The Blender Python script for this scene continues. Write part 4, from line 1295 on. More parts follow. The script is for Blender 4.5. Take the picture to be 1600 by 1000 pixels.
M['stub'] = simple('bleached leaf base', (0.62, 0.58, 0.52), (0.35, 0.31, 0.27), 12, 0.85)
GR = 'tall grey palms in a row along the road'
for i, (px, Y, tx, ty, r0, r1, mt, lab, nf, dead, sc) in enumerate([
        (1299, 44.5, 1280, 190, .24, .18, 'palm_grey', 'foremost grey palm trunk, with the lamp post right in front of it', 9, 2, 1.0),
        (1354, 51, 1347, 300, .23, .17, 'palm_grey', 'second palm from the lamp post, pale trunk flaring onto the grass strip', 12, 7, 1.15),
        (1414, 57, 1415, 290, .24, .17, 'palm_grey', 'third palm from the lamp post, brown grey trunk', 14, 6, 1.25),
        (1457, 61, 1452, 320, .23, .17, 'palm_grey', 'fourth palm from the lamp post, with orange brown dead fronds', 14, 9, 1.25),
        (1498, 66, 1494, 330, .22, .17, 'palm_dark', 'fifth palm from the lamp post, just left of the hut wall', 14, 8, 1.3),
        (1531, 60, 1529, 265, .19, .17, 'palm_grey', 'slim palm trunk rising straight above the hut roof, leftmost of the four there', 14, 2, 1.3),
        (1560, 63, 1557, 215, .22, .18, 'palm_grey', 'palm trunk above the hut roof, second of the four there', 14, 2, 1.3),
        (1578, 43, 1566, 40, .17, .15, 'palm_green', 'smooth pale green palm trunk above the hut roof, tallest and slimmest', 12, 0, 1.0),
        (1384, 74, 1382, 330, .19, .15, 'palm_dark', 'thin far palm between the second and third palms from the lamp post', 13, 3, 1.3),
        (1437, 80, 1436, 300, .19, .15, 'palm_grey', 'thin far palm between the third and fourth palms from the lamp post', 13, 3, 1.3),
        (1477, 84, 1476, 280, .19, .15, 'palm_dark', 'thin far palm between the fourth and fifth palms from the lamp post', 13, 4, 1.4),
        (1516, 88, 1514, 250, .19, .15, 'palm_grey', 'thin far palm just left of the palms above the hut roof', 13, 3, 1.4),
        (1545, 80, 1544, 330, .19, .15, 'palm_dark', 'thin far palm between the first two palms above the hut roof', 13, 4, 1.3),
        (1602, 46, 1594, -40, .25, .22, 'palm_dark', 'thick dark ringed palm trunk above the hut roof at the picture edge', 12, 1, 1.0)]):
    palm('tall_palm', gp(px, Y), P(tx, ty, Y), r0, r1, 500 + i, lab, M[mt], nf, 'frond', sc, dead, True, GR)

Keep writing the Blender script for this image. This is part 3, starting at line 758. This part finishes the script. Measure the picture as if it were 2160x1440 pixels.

★ ★ ★

- Task instructions -
Extract the complete data, matching each line exactly.

- Response -
The Blender Python script for this scene continues. Write part 4, from line 1295 on. More parts follow. The script is for Blender 4.5. Take the picture to be 1600 by 1000 pixels.
M['stub'] = simple('bleached leaf base', (0.62, 0.58, 0.52), (0.35, 0.31, 0.27), 12, 0.85)
GR = 'tall grey palms in a row along the road'
for i, (px, Y, tx, ty, r0, r1, mt, lab, nf, dead, sc) in enumerate([
        (1299, 44.5, 1280, 190, .24, .18, 'palm_grey', 'foremost grey palm trunk, with the lamp post right in front of it', 9, 2, 1.0),
        (1354, 51, 1347, 300, .23, .17, 'palm_grey', 'second palm from the lamp post, pale trunk flaring onto the grass strip', 12, 7, 1.15),
        (1414, 57, 1415, 290, .24, .17, 'palm_grey', 'third palm from the lamp post, brown grey trunk', 14, 6, 1.25),
        (1457, 61, 1452, 320, .23, .17, 'palm_grey', 'fourth palm from the lamp post, with orange brown dead fronds', 14, 9, 1.25),
        (1498, 66, 1494, 330, .22, .17, 'palm_dark', 'fifth palm from the lamp post, just left of the hut wall', 14, 8, 1.3),
        (1531, 60, 1529, 265, .19, .17, 'palm_grey', 'slim palm trunk rising straight above the hut roof, leftmost of the four there', 14, 2, 1.3),
        (1560, 63, 1557, 215, .22, .18, 'palm_grey', 'palm trunk above the hut roof, second of the four there', 14, 2, 1.3),
        (1578, 43, 1566, 40, .17, .15, 'palm_green', 'smooth pale green palm trunk above the hut roof, tallest and slimmest', 12, 0, 1.0),
        (1384, 74, 1382, 330, .19, .15, 'palm_dark', 'thin far palm between the second and third palms from the lamp post', 13, 3, 1.3),
        (1437, 80, 1436, 300, .19, .15, 'palm_grey', 'thin far palm between the third and fourth palms from the lamp post', 13, 3, 1.3),
        (1477, 84, 1476, 280, .19, .15, 'palm_dark', 'thin far palm between the fourth and fifth palms from the lamp post', 13, 4, 1.4),
        (1516, 88, 1514, 250, .19, .15, 'palm_grey', 'thin far palm just left of the palms above the hut roof', 13, 3, 1.4),
        (1545, 80, 1544, 330, .19, .15, 'palm_dark', 'thin far palm between the first two palms above the hut roof', 13, 4, 1.3),
        (1602, 46, 1594, -40, .25, .22, 'palm_dark', 'thick dark ringed palm trunk above the hut roof at the picture edge', 12, 1, 1.0)]):
    palm('tall_palm', gp(px, Y), P(tx, ty, Y), r0, r1, 500 + i, lab, M[mt], nf, 'frond', sc, dead, True, GR)

Keep writing the Blender script for this image. This is part 3, starting at line 758. This part finishes the script. Measure the picture as if it were 2160x1440 pixels.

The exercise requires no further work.